Efe'nin yaşı

Lilypie Fourth Birthday tickers

24 Nisan 2013 Çarşamba

23 Nisan, neşe doluyor insan

Geçen sene 23 Nisan zamanı Kuzey Ege turu yapmıştık Efe ve Zeyno ile.. Kuzularla ilk gezmeli tatilimiz olması açısından önemliydi.. Bu sene İstanbul'daydık, ben yeni iş değiştirdiğim için izin almam pek mümkün değildi.. Biz de düşündük taşındık, mekanlarda neler var diye araştırdık ve Rahmi Koç Müzesi'ne gitmeye karar verdik.. Hem çok kalabalık olmazdı-malum bizim oğlan kalabalıktan pek hazetmiyor, hem de vakit güzel geçer, çocuklar oyalanırdı..
Koç Müzesi'ndeki en farklı aktivite vosvosları boyama idi. Üç tane vosvosu koymuşlar, yanlarına da renk renk boya kalemi.. Sürü ile çocuk boyama yapıyordu.. Biz sonuna yetiştik, ama iyiki de öyle oldu çünkü çok kalabalıktı arabaların etrafı. Efe ile Zeynep dilediğince boyadılar arabaları.. İtiş kakış olmadan hem de..
Bu arada bu bayramda biz anneanneler-anneler-çocuklar gezisi yaptık, babaları almadık yanımıza.. :) Ohh iyi de yaptık laf aramızda..

Bir de yüz boyama vardı. Bu aşamada bizi çok şaşırtan bir olay yaşandı. Cengaver, korkusuz Zeynep boyamayı yaptırmadı, korktu amma velakin bizim adıyla hareketleri çelişen Efitomuz bizi hayrete düşürerek oturdu sandalyeye ve kedi oldu.. :)

İşte bu  harika günden kareler...


Bu arada arabanın birinin içine kurulan tosun Efe ile deli Zeyna, arabayı sahiplenip inmek bilmediler..Efe, çok heyecanlandı direksiyona oturdu diye, Zeyno'da hanım hanım kuruldu koltuğa, oohh keyif yaptı..
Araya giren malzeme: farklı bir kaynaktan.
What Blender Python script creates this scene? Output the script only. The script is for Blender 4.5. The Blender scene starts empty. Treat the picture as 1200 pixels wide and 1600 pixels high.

Çocuk parkında Efe yine atlı karıncadan korktu, Zeynep ise 10 tur attı. Efe oyuncak evin içinde pencereleri ve kapıyı bir açtıı bir kapattı, 1 saat oynadı..

Sütlüce treninden yine inmek istemedi oğlum ama eve gitme vakti gelmişti..


Bu arada kendi küçüklüğümün 23 Nisan'larını düşündüm.. Pek meraklıydım okulda düzenlenen törenlerde şiir okumaya.. Herkesten önce parmak kaldırır talip olurdum.. Her sene yabancı çocuklar  gelirdi, Türk çocukların evinde misafirr edilir, 23 Nisan günü de stadyumda gösteri yaparlardı, bir de Kızılay'dan meclise kadar yürüyüş yapılırdı. Bir sene biz de aldık evimize misafir.. O sene bizim okula Porto Rikolular geldi.. Otobüsten inerlerken çok heyecanlıydım, hepsi çok tatlı görünüyordu.. Sonra tek tek isimlerimiz okunmaya başlandı ve misafirimizle tanışma vakti geldi.. Kendi adım okundu, sahneye çıktım ama o da ne.. Onca tatlı kızdan hiçbiri benim misafirim olmamıştı, şansıma en asık suratlı ve çirkini düşmüştü bana.. Sahneden geri kaçtığımı hatırlıyorum.. Çocukluk işte.. Neyse sonra ilk birkaç gün pek oralı olmadım ama sonra kaynaştık Allahtan Maria ile.. Hele bir buz pateni maceramız var ki sormayın.. Değişik bir kızcağızdı.. Ne yapıyordur acaba şimdi? Beni hatırlıyor mudur??
Neyse  işte bu da böyle bir anımdı.. :))

Atatürk ne iyi yapmış da bu günü çocuklara armağan etmiş di mi???
Yaşasın 23 Nisaann!!

1 yorum:

acemi anne Cucu dedi ki...

Duygu yaaaa benim de aklıma bir anım geldi, biz de evimize bir misafir öğrenci almıştık, hem de bizim şansımıza Ukrayna gelmişti, Cem nasıl mutlu olmuştu tabi, memleketten çirkin çıkma ihtimali on milyonda bir, ama geldi bizi buldu, grubun 10-12 yaşlarında 40 tane fıstık gibi dansçı kızı dururken bize 20 yaşındaki grubun kart piyanisti düşmüştü, cem ve ben resmen hayata küsmüştük, ama yılmadık sonraki sene tekrar yazıldık, bu sefer Cem misafir edecekti, ancak şansımıza Moldov türkleri çıktı, memlekette iğneyle arasan güzel kız yok, zaten bize gelen de pek çirkindi ama çok tatlı bir kızdı, yazık biz kızı sahiplenmeyince annem gezdirip durmuştu, sonra bir daha misafir öğrenci istemeye tövbe ettik :)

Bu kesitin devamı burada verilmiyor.